### MATERIAL PROVIDED ###
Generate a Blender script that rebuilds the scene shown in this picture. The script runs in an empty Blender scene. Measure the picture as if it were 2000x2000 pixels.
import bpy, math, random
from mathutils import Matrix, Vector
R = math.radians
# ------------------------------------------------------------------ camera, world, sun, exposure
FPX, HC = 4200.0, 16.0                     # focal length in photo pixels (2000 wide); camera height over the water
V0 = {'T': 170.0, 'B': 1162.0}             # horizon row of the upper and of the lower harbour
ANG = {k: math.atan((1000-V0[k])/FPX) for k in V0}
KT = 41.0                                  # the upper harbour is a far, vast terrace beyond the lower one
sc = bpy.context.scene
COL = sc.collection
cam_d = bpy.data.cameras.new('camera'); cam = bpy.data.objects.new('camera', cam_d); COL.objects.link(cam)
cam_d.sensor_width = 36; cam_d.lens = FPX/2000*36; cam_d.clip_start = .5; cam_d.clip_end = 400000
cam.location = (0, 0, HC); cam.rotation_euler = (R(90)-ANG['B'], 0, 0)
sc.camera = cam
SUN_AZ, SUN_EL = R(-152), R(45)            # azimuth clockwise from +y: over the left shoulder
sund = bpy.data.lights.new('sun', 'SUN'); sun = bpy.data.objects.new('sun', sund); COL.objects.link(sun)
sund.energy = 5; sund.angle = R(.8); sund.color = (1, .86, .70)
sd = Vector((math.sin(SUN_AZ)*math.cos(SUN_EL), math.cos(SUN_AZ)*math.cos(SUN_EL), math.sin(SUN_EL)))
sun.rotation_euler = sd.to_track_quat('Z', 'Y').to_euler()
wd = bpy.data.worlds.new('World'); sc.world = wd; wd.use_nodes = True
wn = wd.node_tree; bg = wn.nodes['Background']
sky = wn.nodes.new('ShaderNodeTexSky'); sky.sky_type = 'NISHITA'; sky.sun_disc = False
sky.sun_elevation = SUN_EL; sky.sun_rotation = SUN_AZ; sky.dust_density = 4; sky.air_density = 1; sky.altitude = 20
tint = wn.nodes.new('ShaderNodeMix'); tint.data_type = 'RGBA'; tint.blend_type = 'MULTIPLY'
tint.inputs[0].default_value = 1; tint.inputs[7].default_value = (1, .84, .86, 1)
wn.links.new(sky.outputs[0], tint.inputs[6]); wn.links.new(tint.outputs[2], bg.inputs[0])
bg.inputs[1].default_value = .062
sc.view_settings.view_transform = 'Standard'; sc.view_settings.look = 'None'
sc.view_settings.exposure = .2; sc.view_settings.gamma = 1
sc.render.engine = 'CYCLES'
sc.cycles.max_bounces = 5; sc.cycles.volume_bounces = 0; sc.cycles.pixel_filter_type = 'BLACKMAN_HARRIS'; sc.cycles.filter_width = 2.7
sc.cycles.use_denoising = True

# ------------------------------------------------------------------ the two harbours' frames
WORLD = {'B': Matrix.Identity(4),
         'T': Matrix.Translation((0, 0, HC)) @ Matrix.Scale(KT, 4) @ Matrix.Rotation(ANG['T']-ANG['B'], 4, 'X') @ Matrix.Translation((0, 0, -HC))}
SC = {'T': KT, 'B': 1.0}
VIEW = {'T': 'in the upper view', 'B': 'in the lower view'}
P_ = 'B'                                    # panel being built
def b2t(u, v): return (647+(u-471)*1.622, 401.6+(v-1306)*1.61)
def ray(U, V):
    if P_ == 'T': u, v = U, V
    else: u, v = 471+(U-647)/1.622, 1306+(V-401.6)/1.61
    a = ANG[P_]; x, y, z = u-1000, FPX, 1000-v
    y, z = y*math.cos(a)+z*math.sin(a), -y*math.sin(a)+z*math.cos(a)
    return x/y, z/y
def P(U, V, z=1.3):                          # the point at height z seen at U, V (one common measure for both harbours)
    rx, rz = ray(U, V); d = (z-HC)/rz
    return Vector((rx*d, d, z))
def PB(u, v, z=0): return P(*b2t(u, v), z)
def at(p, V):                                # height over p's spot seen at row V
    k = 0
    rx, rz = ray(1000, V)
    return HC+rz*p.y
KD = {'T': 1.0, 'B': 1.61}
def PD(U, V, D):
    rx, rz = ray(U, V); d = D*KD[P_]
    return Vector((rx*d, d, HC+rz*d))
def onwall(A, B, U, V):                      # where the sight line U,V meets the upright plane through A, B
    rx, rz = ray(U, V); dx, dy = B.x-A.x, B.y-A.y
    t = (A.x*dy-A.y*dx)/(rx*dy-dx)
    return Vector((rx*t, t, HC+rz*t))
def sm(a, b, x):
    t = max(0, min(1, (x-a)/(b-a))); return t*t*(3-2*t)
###
*INSTRUCTION:*
Write out the material from the first line to the last, exactly.

*RESPONSE FOR THIS EXERCISE:*
Generate a Blender script that rebuilds the scene shown in this picture. The script runs in an empty Blender scene. Measure the picture as if it were 2000x2000 pixels.
import bpy, math, random
from mathutils import Matrix, Vector
R = math.radians
# ------------------------------------------------------------------ camera, world, sun, exposure
FPX, HC = 4200.0, 16.0                     # focal length in photo pixels (2000 wide); camera height over the water
V0 = {'T': 170.0, 'B': 1162.0}             # horizon row of the upper and of the lower harbour
ANG = {k: math.atan((1000-V0[k])/FPX) for k in V0}
KT = 41.0                                  # the upper harbour is a far, vast terrace beyond the lower one
sc = bpy.context.scene
COL = sc.collection
cam_d = bpy.data.cameras.new('camera'); cam = bpy.data.objects.new('camera', cam_d); COL.objects.link(cam)
cam_d.sensor_width = 36; cam_d.lens = FPX/2000*36; cam_d.clip_start = .5; cam_d.clip_end = 400000
cam.location = (0, 0, HC); cam.rotation_euler = (R(90)-ANG['B'], 0, 0)
sc.camera = cam
SUN_AZ, SUN_EL = R(-152), R(45)            # azimuth clockwise from +y: over the left shoulder
sund = bpy.data.lights.new('sun', 'SUN'); sun = bpy.data.objects.new('sun', sund); COL.objects.link(sun)
sund.energy = 5; sund.angle = R(.8); sund.color = (1, .86, .70)
sd = Vector((math.sin(SUN_AZ)*math.cos(SUN_EL), math.cos(SUN_AZ)*math.cos(SUN_EL), math.sin(SUN_EL)))
sun.rotation_euler = sd.to_track_quat('Z', 'Y').to_euler()
wd = bpy.data.worlds.new('World'); sc.world = wd; wd.use_nodes = True
wn = wd.node_tree; bg = wn.nodes['Background']
sky = wn.nodes.new('ShaderNodeTexSky'); sky.sky_type = 'NISHITA'; sky.sun_disc = False
sky.sun_elevation = SUN_EL; sky.sun_rotation = SUN_AZ; sky.dust_density = 4; sky.air_density = 1; sky.altitude = 20
tint = wn.nodes.new('ShaderNodeMix'); tint.data_type = 'RGBA'; tint.blend_type = 'MULTIPLY'
tint.inputs[0].default_value = 1; tint.inputs[7].default_value = (1, .84, .86, 1)
wn.links.new(sky.outputs[0], tint.inputs[6]); wn.links.new(tint.outputs[2], bg.inputs[0])
bg.inputs[1].default_value = .062
sc.view_settings.view_transform = 'Standard'; sc.view_settings.look = 'None'
sc.view_settings.exposure = .2; sc.view_settings.gamma = 1
sc.render.engine = 'CYCLES'
sc.cycles.max_bounces = 5; sc.cycles.volume_bounces = 0; sc.cycles.pixel_filter_type = 'BLACKMAN_HARRIS'; sc.cycles.filter_width = 2.7
sc.cycles.use_denoising = True

# ------------------------------------------------------------------ the two harbours' frames
WORLD = {'B': Matrix.Identity(4),
         'T': Matrix.Translation((0, 0, HC)) @ Matrix.Scale(KT, 4) @ Matrix.Rotation(ANG['T']-ANG['B'], 4, 'X') @ Matrix.Translation((0, 0, -HC))}
SC = {'T': KT, 'B': 1.0}
VIEW = {'T': 'in the upper view', 'B': 'in the lower view'}
P_ = 'B'                                    # panel being built
def b2t(u, v): return (647+(u-471)*1.622, 401.6+(v-1306)*1.61)
def ray(U, V):
    if P_ == 'T': u, v = U, V
    else: u, v = 471+(U-647)/1.622, 1306+(V-401.6)/1.61
    a = ANG[P_]; x, y, z = u-1000, FPX, 1000-v
    y, z = y*math.cos(a)+z*math.sin(a), -y*math.sin(a)+z*math.cos(a)
    return x/y, z/y
def P(U, V, z=1.3):                          # the point at height z seen at U, V (one common measure for both harbours)
    rx, rz = ray(U, V); d = (z-HC)/rz
    return Vector((rx*d, d, z))
def PB(u, v, z=0): return P(*b2t(u, v), z)
def at(p, V):                                # height over p's spot seen at row V
    k = 0
    rx, rz = ray(1000, V)
    return HC+rz*p.y
KD = {'T': 1.0, 'B': 1.61}
def PD(U, V, D):
    rx, rz = ray(U, V); d = D*KD[P_]
    return Vector((rx*d, d, HC+rz*d))
def onwall(A, B, U, V):                      # where the sight line U,V meets the upright plane through A, B
    rx, rz = ray(U, V); dx, dy = B.x-A.x, B.y-A.y
    t = (A.x*dy-A.y*dx)/(rx*dy-dx)
    return Vector((rx*t, t, HC+rz*t))
def sm(a, b, x):
    t = max(0, min(1, (x-a)/(b-a))); return t*t*(3-2*t)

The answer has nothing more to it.